Supplied material »
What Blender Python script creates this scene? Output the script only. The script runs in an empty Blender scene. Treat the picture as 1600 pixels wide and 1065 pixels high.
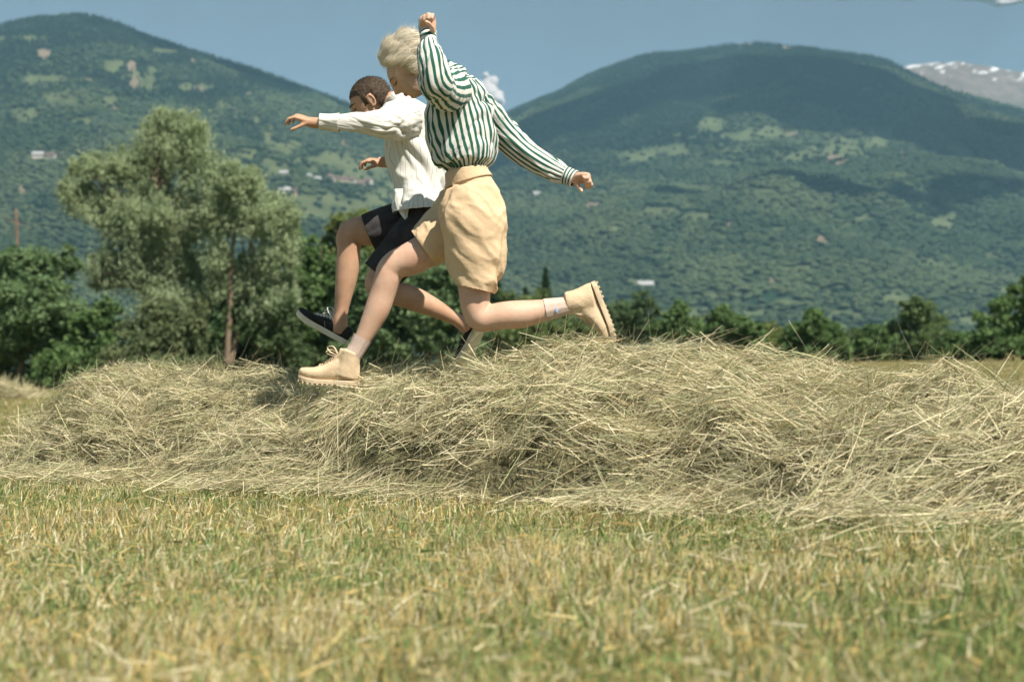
import bpy, bmesh, math, random
import numpy as np
from mathutils import Vector, Matrix

sc = bpy.context.scene
col = sc.collection
rng = np.random.default_rng(7)
random.seed(7)

# ------------------------------------------------------------------ camera
F = 2222.0                      # focal length in pixels of the 1600 px wide photograph
CAMZ = 0.55
PITCH = math.radians(0.97)
ROLL = math.radians(1.6)
cam_d = bpy.data.cameras.new("camera")
cam = bpy.data.objects.new("camera", cam_d)
col.objects.link(cam)
cam_d.sensor_width = 36.0
cam_d.lens = 50.0
cam_d.clip_start = 0.05
cam_d.clip_end = 60000.0
cam_d.dof.use_dof = True
cam_d.dof.focus_distance = 6.6
cam_d.dof.aperture_fstop = 2.8
cam.matrix_world = (Matrix.Translation((0, 0, CAMZ)) @ Matrix.Rotation(math.radians(90) + PITCH, 4, 'X')
                    @ Matrix.Rotation(-ROLL, 4, 'Z'))
sc.camera = cam
CM = np.array(cam.matrix_world)
CR, CU, CF, CO = CM[:3, 0], CM[:3, 1], -CM[:3, 2], CM[:3, 3]

# ------------------------------------------------------------------ light
SUN = np.array((0.50, -0.60, 1.0)); SUN /= np.linalg.norm(SUN)
world = bpy.data.worlds.new("World")
sc.world = world
world.use_nodes = True
wn = world.node_tree
wn.nodes.clear()
sky = wn.nodes.new('ShaderNodeTexSky')
sky.sky_type = 'NISHITA'
sky.sun_disc = False
sky.sun_elevation = math.asin(SUN[2])
sky.sun_rotation = math.atan2(SUN[0], SUN[1])
sky.altitude = 600
sky.air_density = 0.62
sky.dust_density = 0.4
sky.ozone_density = 1.0
hsv = wn.nodes.new('ShaderNodeHueSaturation')
hsv.inputs['Hue'].default_value = 0.485
hsv.inputs['Saturation'].default_value = 0.61
hsv.inputs['Value'].default_value = 0.93
bg = wn.nodes.new('ShaderNodeBackground')
bg.inputs['Strength'].default_value = 0.051
wo = wn.nodes.new('ShaderNodeOutputWorld')
wn.links.new(sky.outputs[0], hsv.inputs['Color'])
wn.links.new(hsv.outputs[0], bg.inputs['Color'])
wn.links.new(bg.outputs[0], wo.inputs['Surface'])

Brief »
Print the complete listing exactly, apart from any pictures.

Result »
What Blender Python script creates this scene? Output the script only. The script runs in an empty Blender scene. Treat the picture as 1600 pixels wide and 1065 pixels high.
import bpy, bmesh, math, random
import numpy as np
from mathutils import Vector, Matrix

sc = bpy.context.scene
col = sc.collection
rng = np.random.default_rng(7)
random.seed(7)

# ------------------------------------------------------------------ camera
F = 2222.0                      # focal length in pixels of the 1600 px wide photograph
CAMZ = 0.55
PITCH = math.radians(0.97)
ROLL = math.radians(1.6)
cam_d = bpy.data.cameras.new("camera")
cam = bpy.data.objects.new("camera", cam_d)
col.objects.link(cam)
cam_d.sensor_width = 36.0
cam_d.lens = 50.0
cam_d.clip_start = 0.05
cam_d.clip_end = 60000.0
cam_d.dof.use_dof = True
cam_d.dof.focus_distance = 6.6
cam_d.dof.aperture_fstop = 2.8
cam.matrix_world = (Matrix.Translation((0, 0, CAMZ)) @ Matrix.Rotation(math.radians(90) + PITCH, 4, 'X')
                    @ Matrix.Rotation(-ROLL, 4, 'Z'))
sc.camera = cam
CM = np.array(cam.matrix_world)
CR, CU, CF, CO = CM[:3, 0], CM[:3, 1], -CM[:3, 2], CM[:3, 3]

# ------------------------------------------------------------------ light
SUN = np.array((0.50, -0.60, 1.0)); SUN /= np.linalg.norm(SUN)
world = bpy.data.worlds.new("World")
sc.world = world
world.use_nodes = True
wn = world.node_tree
wn.nodes.clear()
sky = wn.nodes.new('ShaderNodeTexSky')
sky.sky_type = 'NISHITA'
sky.sun_disc = False
sky.sun_elevation = math.asin(SUN[2])
sky.sun_rotation = math.atan2(SUN[0], SUN[1])
sky.altitude = 600
sky.air_density = 0.62
sky.dust_density = 0.4
sky.ozone_density = 1.0
hsv = wn.nodes.new('ShaderNodeHueSaturation')
hsv.inputs['Hue'].default_value = 0.485
hsv.inputs['Saturation'].default_value = 0.61
hsv.inputs['Value'].default_value = 0.93
bg = wn.nodes.new('ShaderNodeBackground')
bg.inputs['Strength'].default_value = 0.051
wo = wn.nodes.new('ShaderNodeOutputWorld')
wn.links.new(sky.outputs[0], hsv.inputs['Color'])
wn.links.new(hsv.outputs[0], bg.inputs['Color'])
wn.links.new(bg.outputs[0], wo.inputs['Surface'])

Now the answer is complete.